A three-year process of reconsidering faculty governance, funded by the President's Office, resulted in the unanimous approval, on 28 February 2005, of a new system of faculty representation. A Senate, comprised of 26 elected faculty representing different Schools and constituencies, two persons appointed by the President, and the President and Provost ex-officio, now has most powers once exercised by the faculty as a whole. The Senate may not abrogate, however, the authority of the faculty to alter the faculty's governance and policies; such an alteration must proceed from a faculty-initiated plenary session called to consider a particular motion, followed by an affirmative vote on that motion through a ballot sent to all faculty. The faculty in plenary session also retains the right to vote all degrees.

Otherwise, the rights and responsibilities of the general faculty and of Faculty Council devolve upon the Senate, which will have a Speaker and Deputy Speaker elected from and by the Senate. The Senate will also have an Executive Committee whose composition will reflect the widest possible spectrum of professional interests and academic divisions. (Exactly how positions on Executive Committee will be allocated is still to be determined by the Senate, which has nearly concluded discussions about its Constitution and will be moving on in the fall of 2005 to a detailed consideration of draft By-laws and Meeting Rules.) Appeals and Grievances will be chaired by a Convener, who shall be a member of the Senate appointed to the position by the Speaker. The committee the Speaker appoints, however, may include members from outside as well as inside the Senate. Similarly, the Speaker and Deputy Speaker are statutory members of the reconstituted University Council, but the other faculty representatives appointed by the Senate may come from outside or inside the Senate. The six faculty members of the Promotions and Tenure Committee (the former "first lobe" of Faculty Council) are now elected separately; they must be full professors from specified academic constituencies. The Provost may appoint two additional faculty members from any School. All faculty positions on these bodies have terms, and some have term limits.

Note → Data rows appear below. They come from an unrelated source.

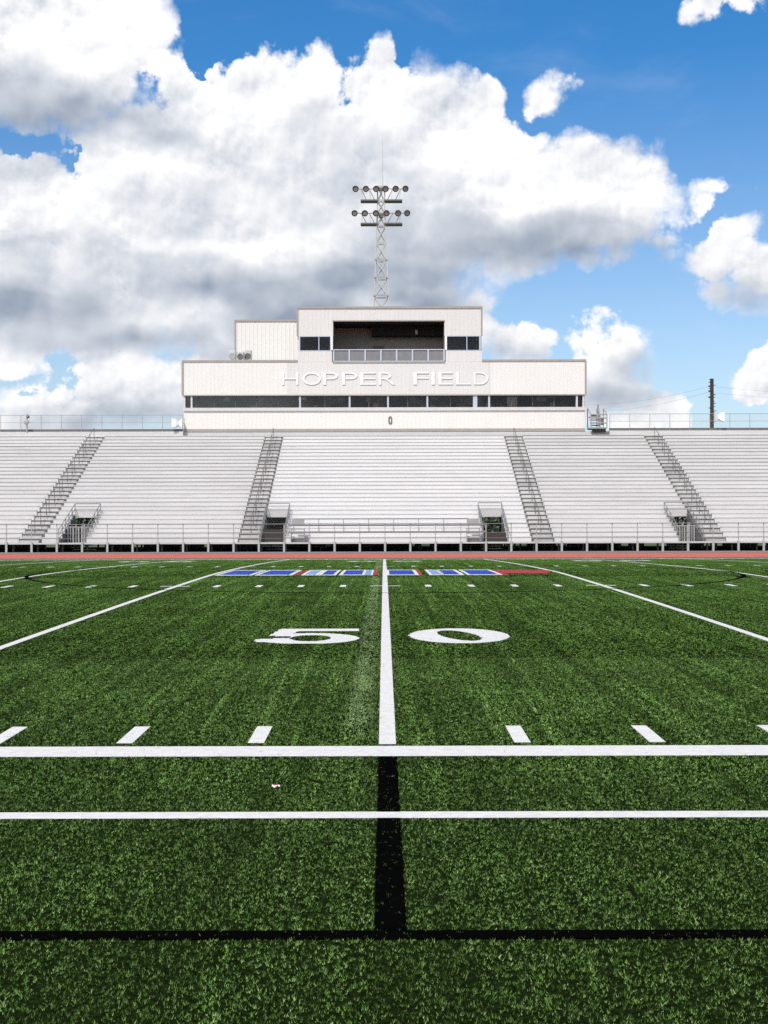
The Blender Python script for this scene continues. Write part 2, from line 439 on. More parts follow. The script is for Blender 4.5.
# centre circle, black
CY = MID + 0.1
marking('centre_circle', 't_black', (-9.25, 9.25, CY - 9.25, CY + 9.25), lambda x, y: np.abs(np.hypot(x, y - CY) - 9.12) < 0.055, 0.04, 'thin black circle around the midfield lettering')
for s in (-1, 1):
    marking('circle_spot', 't_black', (s * 8.58 - 0.22, s * 8.58 + 0.22, CY - 3.35, CY - 2.85), lambda x, y, s=s: ell(x, y, s * 8.58, CY - 3.1, 0.2, 0.24), 0.04)

# midfield lettering : blue blocks edged white and red (stems run along the field's width)
L0, L1 = 30.95, 35.0
def lx(px): return (px - 384.7) * 32.7 / F
def patch(mat, a, b, y0=L0, y1=L1, slant=0.0):
    xa, xb = lx(a), lx(b)
    marking('midfield_lettering', mat, (min(xa, xa + slant), max(xb, xb + slant), y0, y1),
            (lambda x, y: (x > xa + slant * (y - y0) / (y1 - y0)) & (x < xb + slant * (y - y0) / (y1 - y0))), 0.05)
def letter_stem(mat, a, b, notch=None):
    patch('t_white', a - 3.0, a); patch('t_white', b, b + 3.0)
    patch(mat, a, b, L0 + 0.35, L1 - 0.35)
    patch('t_white', a, b, L0, L0 + 0.35); patch('t_white', a, b, L1 - 0.35, L1)
letter_stem('t_blue', 226, 255); letter_stem('t_blue', 264, 293)
patch('t_red', 297, 301.5, slant=0.12)
letter_stem('t_pale', 308, 318); letter_stem('t_blue', 324, 334.5); letter_stem('t_blue', 344, 362); patch('t_pale', 365.3, 371)
patch('t_white', 371.2, 374); patch('t_red', 374.3, 377.5)
letter_stem('t_blue', 389, 413.5); patch('t_red', 417, 421)
letter_stem('t_pale', 430, 438); letter_stem('t_blue', 441.3, 456.5); letter_stem('t_blue', 466, 493)
patch('t_red', 496.5, 502)
def swoosh(x, y):
    u = (x - lx(502)) / (lx(556) - lx(502)); v = (y - L0) / (L1 - L0)
    return (u > 0) & (u < 1) & (v < 0.97 - 0.12 * u) & (v > 0.28 - 0.25 * np.sin(np.clip(u, 0, 1) * 2.6) * 0.3 + np.clip(u - 0.75, 0, 1) * 1.6)
marking('midfield_lettering', 't_red', (lx(502), lx(556), L0, L1), swoosh, 0.05, 'red flourish at the right end of the blue midfield lettering')

# green fibres in tufts
xs, yv, ws, hs, tn = [], [], [], [], []
for (a, b, dens, nf, w, h, sd) in LOD:
    W = 0.33 * b + 2.2
    n = int(2 * W * (b - a) * dens)
    cx = rng.uniform(-W, W, n); cy = rng.uniform(a, b, n)
    ok = (np.abs(cx) < 0.33 * cy + 2.2); cx = cx[ok]; cy = cy[ok]
    ok = ~inside_marks(cx, cy); cx = cx[ok]; cy = cy[ok]; n = len(cx)
    tt = np.clip(rng.normal(0.46, sd, n), 0, 1); hh = rng.uniform(0.35, 1.25, n)
    ang = rng.uniform(0, 2 * np.pi, (n, nf)); rad = rng.uniform(0, w * 2.6, (n, nf))
    xs.append((cx[:, None] + np.cos(ang) * rad).ravel()); yv.append((cy[:, None] + np.sin(ang) * rad).ravel())
    ws.append(np.full(n * nf, w)); hs.append((h * hh[:, None] * rng.uniform(0.75, 1.1, (n, nf))).ravel())
    tn.append(np.clip(tt[:, None] + rng.normal(0, sd * 0.65, (n, nf)), 0, 1).ravel())
x, y, w, h, tt = (np.concatenate(q) for q in (xs, yv, ws, hs, tn))
o = fibre_mesh('grass', M['turf'], x, y, crown(y), w, h, 0.8, tt)
tag(o, 'short green artificial grass fibres covering the football field', 'grass', kind='stuff')

# ------------------------------------------------------------------ bleachers
Y0, D, R_, Z0, N = 75.0, 0.65, 0.285, 0.60, 27
VOM = [(-18.95, 0.78), (-6.78, 0.70), (6.75, 0.72), (18.62, 0.70)]
VR = 6                                          # rows cut by an entrance
def spans(x0, x1, k):
    out = [(x0, x1)]
    if k < VR:
        for c, hw in VOM:
            nx = []
            for a, b in out:
                if c + hw <= a or c - hw >= b: nx.append((a, b)); continue
                if c - hw - a > 0.25: nx.append((a, c - hw))
                if b - (c + hw) > 0.25: nx.append((c + hw, b))
            out = nx
    return out
AISLE = [-21.5, -8.2, 9.63, 20.05]; AW = 0.70
SECT = [(-44.0, AISLE[0] - AW, 'bench', 'riser', 'white bleacher section beyond the leftmost aisle stairs, cut by the left edge'),
        (AISLE[0] + AW, AISLE[1] - AW, 'bench', 'riser', 'grey-white bleacher section between the two left aisles, below the left end of the press box'),
        (AISLE[1] + AW, AISLE[2] - AW, 'bench_new', 'riser_new', 'widest and whitest bleacher section, in the middle below the press box lettering'),
        (AISLE[2] + AW, AISLE[3] - AW, 'bench', 'riser', 'narrow white bleacher section between the two right aisle stairs'),
        (AISLE[3] + AW, 44.0, 'bench', 'riser', 'white bleacher section right of the rightmost aisle stairs, below the utility pole')]
def seat_row(x0, x1, k):
    yk, zk = Y0 + k * D, Z0 + (k + 1) * R_
    mb = MB(); g = 0.004
    mb.box(x0 + g, x1 - g, yk - 0.028, yk + 0.25, zk + 0.011, zk + 0.058)
    n = max(2, int((x1 - x0) / 1.83) + 1)
    for i in range(n):                                   # low brackets carrying the plank
        xx = x0 + 0.12 + (x1 - x0 - 0.24) * i / (n - 1)
        mb.box(xx - 0.02, xx + 0.02, yk + 0.09, yk + 0.2, zk + 0.001, zk + 0.0105)
    return mb
rs0 = random.Random(21)
for (x0, x1, sm, rm, lab) in SECT:
    t0 = thing('bleacher_section', ((x0 + x1) / 2, Y0, 0.05), lab, 'bleachers', 'sections of the home bleachers')
    mb = MB(); fr = MB()
    for k in range(N):
        yk, za, zb = Y0 + k * D, Z0 + k * R_, Z0 + (k + 1) * R_
        for a, b in spans(x0, x1, k):
            mb.box(a, b, yk, yk + 0.02, za + 0.001, zb - 0.031)             # riser
            mb.box(a, b, yk, yk + D - 0.003, zb - 0.03, zb)                 # tread
            seat_row(a, b, k).build('bench_seat', M[sm], t0)
    mb.build('tier_deck', M[rm], t0)
    n = int((x1 - x0) / 3.0) + 1                                             # raking frames under the deck
    for i in range(n):
        xx = x0 + 0.3 + (x1 - x0 - 0.6) * i / max(1, n - 1)
        if any(abs(xx - c) < hw + 0.3 for c, hw in VOM): continue
        fr.bar((xx, Y0 + 0.4, Z0 - 0.05), (xx, Y0 + N * D - 0.3, Z0 + N * R_ - 0.35), 0.09, 4)
        for q in range(1, 6):
            yy = Y0 + q * N * D / 5.2
            fr.bar((xx, yy, 0.04), (xx, yy, Z0 + (yy - Y0) / D * R_ - 0.15), 0.08, 4)
            if q > 1: fr.bar((xx, yy, 0.3), (xx, yy - N * D / 5.2, Z0 + (yy - N * D / 5.2 - Y0) / D * R_ - 0.3), 0.04, 4)
    xx = x0 + 0.2
    while xx < x1 - 1.2:                                                     # dark sills added at the rear to hide the lit grass beyond
        ln = min(rs0.uniform(2.0, 6.0), x1 - 0.2 - xx)
        fr.box(xx, xx + ln, 91.0, 91.2, 0.04, 0.62); xx += ln + rs0.uniform(0.4, 1.6)
    fr.build('support_frame', M['galv_dark'], t0)

# aisle stairs : built once, copied to the other aisles
def aisle(xc, lab):
    t0 = thing('aisle_stairs', (xc, Y0, Z0), lab, 'stairs', 'aisle stairs up the bleachers')
    for k in range(N):
        yk, za, zb = Y0 + k * D, Z0 + k * R_, Z0 + (k + 1) * R_
        st = MB()
        st.box(xc - AW + 0.02, xc + AW - 0.02, yk - 0.012, yk + D - 0.02, zb - 0.045, zb - 0.002)
        st.box(xc - AW + 0.12, xc + AW - 0.12, yk - 0.30, yk - 0.02, za + 0.002, za + 0.145)
        st.build('step', M['step'], t0)
    pl = MB()
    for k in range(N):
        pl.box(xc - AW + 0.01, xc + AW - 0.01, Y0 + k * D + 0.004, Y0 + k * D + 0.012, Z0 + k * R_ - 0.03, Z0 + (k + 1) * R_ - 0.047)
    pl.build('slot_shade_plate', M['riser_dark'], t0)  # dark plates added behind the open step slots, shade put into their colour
    rails = MB(); s = R_ / D
    for k0 in range(1, N - 1, 5):
        k1 = min(k0 + 4, N - 1)
        a = (xc, Y0 + (k0 + 0.5) * D, Z0 + (k0 + 1) * R_); b = (xc, Y0 + (k1 + 0.5) * D, Z0 + (k1 + 1) * R_)
        for dz in (0.88,):
            rails.bar((a[0], a[1], a[2] + dz), (b[0], b[1], b[2] + dz), 0.020)
        for p in (a, ((a[0] + b[0]) / 2, (a[1] + b[1]) / 2, (a[2] + b[2]) / 2), b):
            rails.bar((p[0], p[1], p[2] - 0.15), (p[0], p[1], p[2] + 0.88), 0.020)
    rails.build('handrail', M['galv_dark'], t0)
    return t0
ALAB = ['leftmost grey aisle stairs with a centre handrail, by the left entrance',
        'grey aisle stairs left of the middle, ending at the press box wall',
        'grey aisle stairs right of the middle, ending at the press box wall',
        'rightmost grey aisle stairs with a centre handrail, below the utility pole']
a0 = aisle(AISLE[0], ALAB[0])
for xc, lab in zip(AISLE[1:], ALAB[1:]): copy_tree(a0, xc - AISLE[0], lab)

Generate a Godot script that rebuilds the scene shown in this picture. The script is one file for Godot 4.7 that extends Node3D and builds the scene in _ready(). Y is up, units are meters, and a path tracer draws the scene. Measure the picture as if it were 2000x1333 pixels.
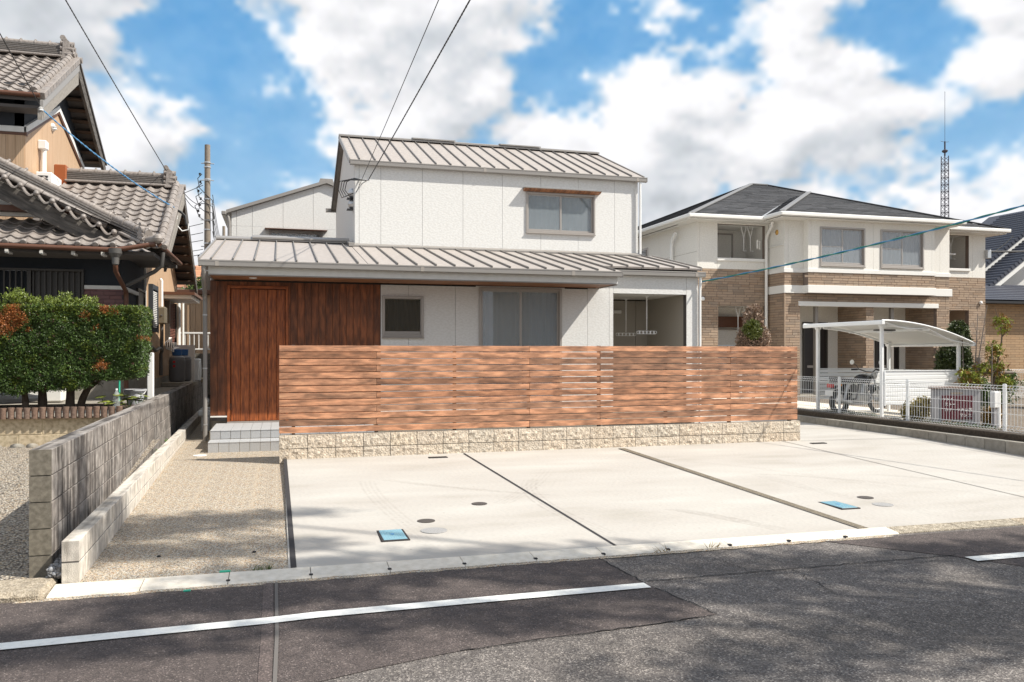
extends Node3D
# Street view of a white house behind a slatted wood fence. World: x along the street, y up, -z away from the street.
# y = 0 is the concrete forecourt at the foot of the fence.

var R := RandomNumberGenerator.new()
var M := {}
var used := {}

class MB:
	var v := PackedVector3Array()
	var n := PackedVector3Array()
	var t := PackedVector2Array()
	var c := PackedColorArray()
	var col := Color.WHITE
	var off := Vector2.ZERO
	var swap := false
	var xf := Transform3D.IDENTITY
	func vert(p: Vector3, nn: Vector3, uv: Vector2) -> void:
		v.append(xf * p); n.append((xf.basis * nn).normalized()); c.append(col)
		t.append((Vector2(uv.y, uv.x) if swap else uv) + off)
	func tri(a: Vector3, b: Vector3, d: Vector3, na: Vector3, nb: Vector3, nd: Vector3, ua := Vector2.ZERO, ub := Vector2.ZERO, ud := Vector2.ZERO) -> void:
		var g := (b - a).cross(d - a)
		if g.dot(na + nb + nd) > 0.0: # clockwise front faces
			vert(a, na, ua); vert(d, nd, ud); vert(b, nb, ub)
		else:
			vert(a, na, ua); vert(b, nb, ub); vert(d, nd, ud)
	func quad(a: Vector3, b: Vector3, d: Vector3, e: Vector3, outw: Vector3) -> void:
		var g := (b - a).cross(d - a)
		if g.length_squared() < 1e-14: g = (d - a).cross(e - a)
		var nn := g.normalized()
		if nn.dot(outw) < 0.0: nn = -nn
		var lu := a.distance_to(b)
		var lv := a.distance_to(e)
		var ua := Vector2.ZERO
		var ub := Vector2(lu, 0)
		var ud := Vector2(lu, lv)
		var ue := Vector2(0, lv)
		tri(a, b, d, nn, nn, nn, ua, ub, ud)
		tri(a, d, e, nn, nn, nn, ua, ud, ue)
	func face3(a: Vector3, b: Vector3, d: Vector3, outw: Vector3) -> void:
		var nn := (b - a).cross(d - a).normalized()
		if nn.dot(outw) < 0.0: nn = -nn
		tri(a, b, d, nn, nn, nn, Vector2.ZERO, Vector2(a.distance_to(b), 0), Vector2(0, a.distance_to(d)))
	func box(x0: float, x1: float, y0: float, y1: float, z0: float, z1: float, bev := 0.0) -> MB:
		if bev <= 0.0:
			quad(Vector3(x0, y0, z1), Vector3(x1, y0, z1), Vector3(x1, y1, z1), Vector3(x0, y1, z1), Vector3.BACK)
			quad(Vector3(x1, y0, z0), Vector3(x0, y0, z0), Vector3(x0, y1, z0), Vector3(x1, y1, z0), Vector3.FORWARD)
			quad(Vector3(x0, y1, z1), Vector3(x1, y1, z1), Vector3(x1, y1, z0), Vector3(x0, y1, z0), Vector3.UP)
			quad(Vector3(x0, y0, z1), Vector3(x1, y0, z1), Vector3(x1, y0, z0), Vector3(x0, y0, z0), Vector3.DOWN)
			quad(Vector3(x1, y0, z1), Vector3(x1, y0, z0), Vector3(x1, y1, z0), Vector3(x1, y1, z1), Vector3.RIGHT)
			quad(Vector3(x0, y0, z0), Vector3(x0, y0, z1), Vector3(x0, y1, z1), Vector3(x0, y1, z0), Vector3.LEFT)
			return self
		var lo := [x0, y0, z0]
		var hi := [x1, y1, z1]
		var P := func(ax: int, s: Array) -> Vector3:
			var r := [0.0, 0.0, 0.0]
			for k in 3:
				var e: float = hi[k] if s[k] > 0 else lo[k]
				r[k] = e if k == ax else e - s[k] * bev
			return Vector3(r[0], r[1], r[2])
		for ax in 3:
			var u := (ax + 1) % 3
			var w := (ax + 2) % 3
			if ax == 1:
				u = 0; w = 2
			for s in [-1, 1]:
				var q := []
				for k in [[-1, -1], [1, -1], [1, 1], [-1, 1]]:
					var g := [0, 0, 0]
					g[ax] = s; g[u] = k[0]; g[w] = k[1]
					q.append(P.call(ax, g))
				var o := Vector3.ZERO
				o[ax] = s
				if ax == 0: quad(q[3], q[0], q[1], q[2], o) # u along z
				else: quad(q[0], q[1], q[2], q[3], o)
		for ax in 3: # the edges along ax
			var u := (ax + 1) % 3
			var w := (ax + 2) % 3
			for su in [-1, 1]:
				for sw in [-1, 1]:
					var g := [0, 0, 0]
					g[u] = su; g[w] = sw
					g[ax] = -1
					var a = P.call(u, g)
					var d = P.call(w, g)
					g[ax] = 1
					var b = P.call(u, g)
					var e = P.call(w, g)
					var o := Vector3.ZERO
					o[u] = su; o[w] = sw
					quad(a, b, e, d, o)
		for sx in [-1, 1]:
			for sy in [-1, 1]:
				for sz in [-1, 1]:
					var g := [sx, sy, sz]
					face3(P.call(0, g), P.call(1, g), P.call(2, g), Vector3(sx, sy, sz))
		return self
	func tube(pts: Array, r: float, sides := 8, caps := true, r1 := -1.0) -> MB:
		var prev := Vector3.ZERO
		var rings := []
		var m := pts.size()
		for i in m:
			var d: Vector3 = ((pts[mini(i + 1, m - 1)] as Vector3) - (pts[maxi(i - 1, 0)] as Vector3)).normalized()
			if prev == Vector3.ZERO:
				prev = d.cross(Vector3.UP if absf(d.y) < 0.9 else Vector3.RIGHT).normalized()
			prev = (prev - d * prev.dot(d)).normalized()
			var w := d.cross(prev)
			var rr := r if r1 < 0.0 else lerpf(r, r1, float(i) / (m - 1))
			var ring := []
			for k in sides:
				var a := TAU * k / sides
				var nn := prev * cos(a) + w * sin(a)
				ring.append([(pts[i] as Vector3) + nn * rr, nn])
			rings.append(ring)
		var run := 0.0
		for i in m - 1:
			var l := (pts[i] as Vector3).distance_to(pts[i + 1])
			for k in sides:
				var q := (k + 1) % sides
				var A = rings[i][k]; var B = rings[i][q]; var C = rings[i + 1][q]; var D = rings[i + 1][k]
				var u0 := TAU * r * k / sides
				var u1 := TAU * r * (k + 1) / sides
				tri(A[0], B[0], C[0], A[1], B[1], C[1], Vector2(run, u0), Vector2(run, u1), Vector2(run + l, u1))
				tri(A[0], C[0], D[0], A[1], C[1], D[1], Vector2(run, u0), Vector2(run + l, u1), Vector2(run + l, u0))
			run += l
		if caps:
			for e in [0, m - 1]:
				var o: Vector3 = ((pts[0] as Vector3) - (pts[1] as Vector3)) if e == 0 else ((pts[m - 1] as Vector3) - (pts[m - 2] as Vector3))
				for k in sides:
					face3(pts[e], rings[e][k][0], rings[e][(k + 1) % sides][0], o)
		return self
	func lathe(at: Vector3, prof: Array, sides := 14, axis := Vector3.UP) -> MB: # prof: Vector2(radius, height)
		var a1 := axis.cross(Vector3.RIGHT if absf(axis.x) < 0.8 else Vector3.UP).normalized()
		var a2 := axis.cross(a1)
		for i in prof.size() - 1:
			var p: Vector2 = prof[i]
			var q: Vector2 = prof[i + 1]
			var sl := Vector2(q.y - p.y, p.x - q.x).normalized()
			if sl == Vector2.ZERO: continue
			for k in sides:
				var A := []
				for kk in [k, k + 1]:
					var ang: float = TAU * kk / sides
					var rad := a1 * cos(ang) + a2 * sin(ang)
					var nn := (rad * sl.x + axis * sl.y).normalized()
					A.append([at + rad * p.x + axis * p.y, nn]); A.append([at + rad * q.x + axis * q.y, nn])
				if p.x > 1e-5: tri(A[0][0], A[2][0], A[1][0], A[0][1], A[2][1], A[1][1], Vector2(k, 0), Vector2(k + 1, 0), Vector2(k, 1))
				if q.x > 1e-5: tri(A[1][0], A[2][0], A[3][0], A[1][1], A[2][1], A[3][1], Vector2(k, 1), Vector2(k + 1, 0), Vector2(k + 1, 1))
		return self
	func ball(at: Vector3, r: Vector3, sides := 10, rows := 6) -> MB:
		var keep := xf
		xf = xf * Transform3D(Basis.from_scale(r), at)
		var prof := []
		for i in rows + 1:
			var a := -PI / 2 + PI * i / rows
			prof.append(Vector2(cos(a), sin(a)))
		lathe(Vector3.ZERO, prof, sides)
		xf = keep
		return self
	func prism(poly: PackedVector2Array, z0: float, z1: float, caps := true) -> MB: # polygon in xy, pulled along z
		var m := poly.size()
		var area := 0.0
		for i in m: area += poly[i].cross(poly[(i + 1) % m])
		for i in m:
			var a := poly[i]
			var b := poly[(i + 1) % m]
			var e := b - a
			var o := Vector3(e.y, -e.x, 0) * signf(area)
			quad(Vector3(a.x, a.y, z0), Vector3(b.x, b.y, z0), Vector3(b.x, b.y, z1), Vector3(a.x, a.y, z1), o)
		if caps:
			var ix := Geometry2D.triangulate_polygon(poly)
			for i in range(0, ix.size(), 3):
				for s in [[z0, Vector3.FORWARD], [z1, Vector3.BACK]]:
					var z: float = s[0]
					var p := [poly[ix[i]], poly[ix[i + 1]], poly[ix[i + 2]]]
					tri(Vector3(p[0].x, p[0].y, z), Vector3(p[1].x, p[1].y, z), Vector3(p[2].x, p[2].y, z), s[1], s[1], s[1], p[0], p[1], p[2])
		return self
	func flat(pts: Array, outw := Vector3.UP) -> MB: # a planar polygon as a fan of its triangulation in xz
		var p2 := PackedVector2Array()
		for p in pts: p2.append(Vector2(p.x, p.z))
		var ix := Geometry2D.triangulate_polygon(p2)
		for i in range(0, ix.size(), 3):
			var a: Vector3 = pts[ix[i]]; var b: Vector3 = pts[ix[i + 1]]; var d: Vector3 = pts[ix[i + 2]]
			var nn := (b - a).cross(d - a).normalized()
			if nn.dot(outw) < 0: nn = -nn
			tri(a, b, d, nn, nn, nn, Vector2(a.x, a.z), Vector2(b.x, b.z), Vector2(d.x, d.z))
		return self
	func mesh() -> ArrayMesh:
		var a := []
		a.resize(Mesh.ARRAY_MAX)
		a[Mesh.ARRAY_VERTEX] = v; a[Mesh.ARRAY_NORMAL] = n; a[Mesh.ARRAY_TEX_UV] = t; a[Mesh.ARRAY_COLOR] = c
		var m := ArrayMesh.new()
		if v.size() > 0: m.add_surface_from_arrays(Mesh.PRIMITIVE_TRIANGLES, a)
		return m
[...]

Faculty and shared governance will continue to operate through University Standing Committees, but their number, charges, membership, and operations will be reviewed by the Senate and the administration in the next year. Three committees are of paramount importance in conducting faculty business: the Admissions Committee, the Undergraduate Curriculum Committee, and the Committee on Examinations and Standing, which administers policy but does not deliberate nor recommend changes in policy.

Recommendations for changes in faculty policies and practices come up from standing or ad-hoc committees to the Senate, which has final authority in all matters not reserved to the plenary faculty. Issues of university-wide concern, such as the academic calendar, pass through University Council before being approved by the Senate and the administration. The Speaker and Deputy Speaker will continue to meet regularly with the President and Provost. In the past few years, a tradition was begun whereby the Chair of the Trustees met once each semester with the Faculty Council, and this tradition too will continue, with the Chair of Trustees meeting twice each year either with the Faculty Senate or with its Executive Committee.